Recorded data:
---+---

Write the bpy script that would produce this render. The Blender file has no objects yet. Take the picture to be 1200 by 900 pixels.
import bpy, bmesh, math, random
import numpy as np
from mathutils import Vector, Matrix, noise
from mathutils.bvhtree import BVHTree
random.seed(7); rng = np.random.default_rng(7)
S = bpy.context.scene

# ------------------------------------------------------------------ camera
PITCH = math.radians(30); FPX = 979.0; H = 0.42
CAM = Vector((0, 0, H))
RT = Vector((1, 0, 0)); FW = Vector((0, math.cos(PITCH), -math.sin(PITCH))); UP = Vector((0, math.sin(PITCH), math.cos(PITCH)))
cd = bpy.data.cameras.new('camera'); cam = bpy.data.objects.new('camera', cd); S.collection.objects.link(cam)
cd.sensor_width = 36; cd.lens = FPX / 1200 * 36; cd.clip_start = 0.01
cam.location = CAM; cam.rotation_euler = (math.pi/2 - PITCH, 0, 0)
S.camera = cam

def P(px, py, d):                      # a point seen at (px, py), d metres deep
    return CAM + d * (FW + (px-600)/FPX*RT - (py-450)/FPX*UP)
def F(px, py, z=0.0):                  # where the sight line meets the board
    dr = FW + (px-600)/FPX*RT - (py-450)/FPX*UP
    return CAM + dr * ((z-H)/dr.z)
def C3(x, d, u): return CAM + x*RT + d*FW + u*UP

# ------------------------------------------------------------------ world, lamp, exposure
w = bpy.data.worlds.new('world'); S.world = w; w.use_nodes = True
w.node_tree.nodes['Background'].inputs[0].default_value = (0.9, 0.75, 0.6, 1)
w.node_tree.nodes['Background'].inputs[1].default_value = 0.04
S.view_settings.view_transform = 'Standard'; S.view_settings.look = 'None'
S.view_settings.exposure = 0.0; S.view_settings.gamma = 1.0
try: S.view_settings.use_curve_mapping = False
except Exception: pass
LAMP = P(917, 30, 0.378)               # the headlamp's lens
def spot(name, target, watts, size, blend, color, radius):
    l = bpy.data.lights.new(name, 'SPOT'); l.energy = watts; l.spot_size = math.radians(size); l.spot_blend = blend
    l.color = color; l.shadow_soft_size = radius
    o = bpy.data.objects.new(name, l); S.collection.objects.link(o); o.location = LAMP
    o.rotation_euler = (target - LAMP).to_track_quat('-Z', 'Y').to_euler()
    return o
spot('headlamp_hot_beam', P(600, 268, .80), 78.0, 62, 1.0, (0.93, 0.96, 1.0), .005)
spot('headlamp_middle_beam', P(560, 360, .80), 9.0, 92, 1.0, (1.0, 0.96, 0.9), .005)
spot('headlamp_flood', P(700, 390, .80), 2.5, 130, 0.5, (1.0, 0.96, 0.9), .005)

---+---

Take the data above and return it exactly.

The answer:
Write the bpy script that would produce this render. The Blender file has no objects yet. Take the picture to be 1200 by 900 pixels.
import bpy, bmesh, math, random
import numpy as np
from mathutils import Vector, Matrix, noise
from mathutils.bvhtree import BVHTree
random.seed(7); rng = np.random.default_rng(7)
S = bpy.context.scene

# ------------------------------------------------------------------ camera
PITCH = math.radians(30); FPX = 979.0; H = 0.42
CAM = Vector((0, 0, H))
RT = Vector((1, 0, 0)); FW = Vector((0, math.cos(PITCH), -math.sin(PITCH))); UP = Vector((0, math.sin(PITCH), math.cos(PITCH)))
cd = bpy.data.cameras.new('camera'); cam = bpy.data.objects.new('camera', cd); S.collection.objects.link(cam)
cd.sensor_width = 36; cd.lens = FPX / 1200 * 36; cd.clip_start = 0.01
cam.location = CAM; cam.rotation_euler = (math.pi/2 - PITCH, 0, 0)
S.camera = cam

def P(px, py, d):                      # a point seen at (px, py), d metres deep
    return CAM + d * (FW + (px-600)/FPX*RT - (py-450)/FPX*UP)
def F(px, py, z=0.0):                  # where the sight line meets the board
    dr = FW + (px-600)/FPX*RT - (py-450)/FPX*UP
    return CAM + dr * ((z-H)/dr.z)
def C3(x, d, u): return CAM + x*RT + d*FW + u*UP

# ------------------------------------------------------------------ world, lamp, exposure
w = bpy.data.worlds.new('world'); S.world = w; w.use_nodes = True
w.node_tree.nodes['Background'].inputs[0].default_value = (0.9, 0.75, 0.6, 1)
w.node_tree.nodes['Background'].inputs[1].default_value = 0.04
S.view_settings.view_transform = 'Standard'; S.view_settings.look = 'None'
S.view_settings.exposure = 0.0; S.view_settings.gamma = 1.0
try: S.view_settings.use_curve_mapping = False
except Exception: pass
LAMP = P(917, 30, 0.378)               # the headlamp's lens
def spot(name, target, watts, size, blend, color, radius):
    l = bpy.data.lights.new(name, 'SPOT'); l.energy = watts; l.spot_size = math.radians(size); l.spot_blend = blend
    l.color = color; l.shadow_soft_size = radius
    o = bpy.data.objects.new(name, l); S.collection.objects.link(o); o.location = LAMP
    o.rotation_euler = (target - LAMP).to_track_quat('-Z', 'Y').to_euler()
    return o
spot('headlamp_hot_beam', P(600, 268, .80), 78.0, 62, 1.0, (0.93, 0.96, 1.0), .005)
spot('headlamp_middle_beam', P(560, 360, .80), 9.0, 92, 1.0, (1.0, 0.96, 0.9), .005)
spot('headlamp_flood', P(700, 390, .80), 2.5, 130, 0.5, (1.0, 0.96, 0.9), .005)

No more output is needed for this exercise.